Intellectual Property – Trade Mark Infringement – Figurative Community Trademark

By Rosanna Cooper

In the case of Sportwetten GmbH Gera v the Office for Harmonisation in the Internal Market (“OHIM”) (2005), it was held that the registration of a Community trade mark was not contrary to public policy or public morality.

On 11 January 1999, OHIM published a figurative mark incorporating the word INTERTOPS in respect of Class 42: bookmakers and betting services of all kinds.

Sportwetten GmbH was the proprietor of the trade mark INTERTOPS SPORTWETTEN, registered in Germany in respect of the same types of services.

On 17 May 1999, Sportwetten lodged an application for a declaration of invalidity concerning the INTERTOPS registration. The application was rejected by OHIM and Sportwetten appealed to the Court of First Instance.

Sportwetten contended that:

▪ registration infringed Article 51 of Regulation No 40/94 read together with Article 7 (1) (f) and (2) because the proprietor was not licensed to offer or advertise in Germany the services in respect of which the mark had been registered; and ▪ the INTERTOPS trade mark was contrary to public policy or to accepted principles in Germany and other Member States.

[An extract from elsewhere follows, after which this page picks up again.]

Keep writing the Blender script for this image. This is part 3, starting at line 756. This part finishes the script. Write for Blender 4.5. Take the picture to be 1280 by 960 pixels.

The Court of First Instance dismissed the appeal and confirmed that:

▪ it is the trade mark itself, not the circumstances relating to the conduct of the person applying for registration, that is to be assessed in order to determine whether the mark is contrary to public policy or accepted standards of morality for the purpose of Article 7; ▪ consequently the fact that the INTERTOPS proprietor was prohibited from offering betting services in Germany did not have the effect of rendering the trade mark itself contrary to public policy or principles of morality; and ▪ therefore there was no grounds for which the decision should be annulled and therefore the application for a declaration of invalidity was denied.